North America's boreal forest has emerged as one of the most important opportunities for conservation in the world. In particular, the wetland- and waterfowl-rich western boreal forest faces increasing and cumulative effects from human use and climate change. The DU family is working with aboriginal groups, governments, industry, academic institutions, foundations and conservation organizations to help develop and implement ecosystem-based sustainable development, world-leading best management practices, and an extensive network of large, wetland-rich protected areas. (Ducks Unlimited Canada Conservator magazine - summer 2004, Duncan Morrison)

Ducks Unlimited's Western Regional Office completed over 28 million acres of boreal landcover mapping in 2004 to support conservation and planning efforts.

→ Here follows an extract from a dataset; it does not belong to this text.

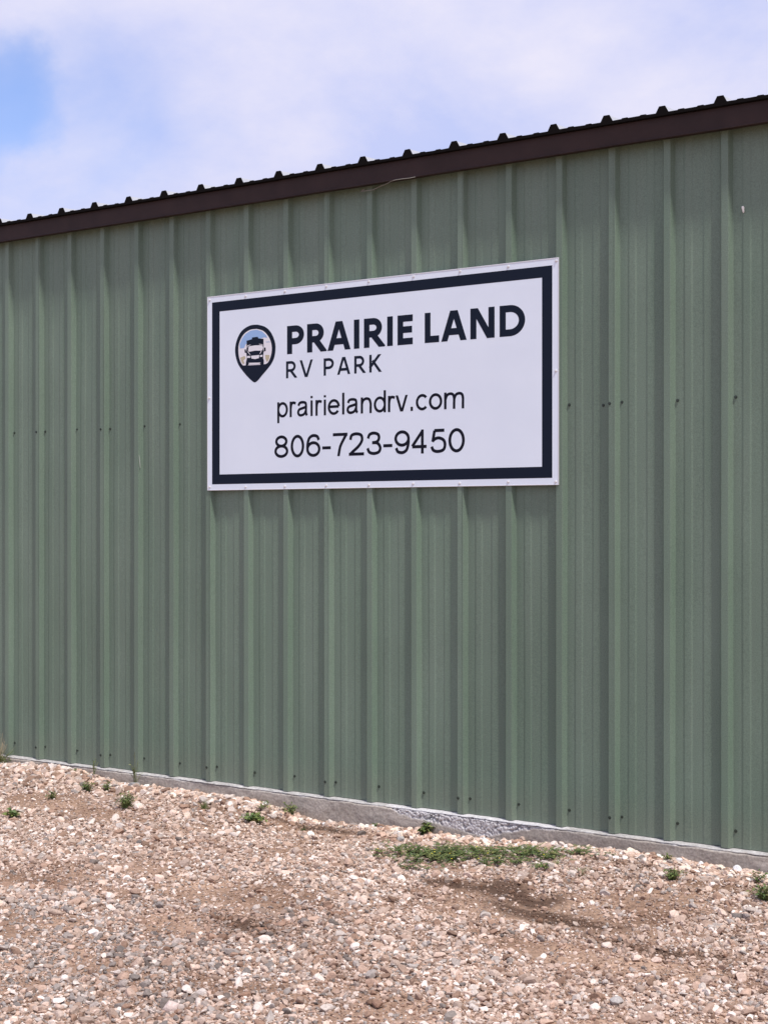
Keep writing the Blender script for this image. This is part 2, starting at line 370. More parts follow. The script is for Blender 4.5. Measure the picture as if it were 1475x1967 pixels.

DU has mapped over 260 million acres of the Western Boreal Forest and Arctic Coastal Plain in the past 15 years, and is currently working on an additional 37 million acres. The boreal region annually hosts tens of millions of waterfowl during the breeding season and as much as 70% of all continental waterfowl during migration or molt. This is the primary breeding area of several species such as green-winged teal, American wigeon, Barrow's goldeneye, as well as waterfowl species facing population declines, including lesser scaup and white-winged scoter. Funding for DU's boreal conservation efforts was bolstered by an unprecedented $12 million grant - the largest ever single foundation grant to DU - from the Pew Charitable Trusts.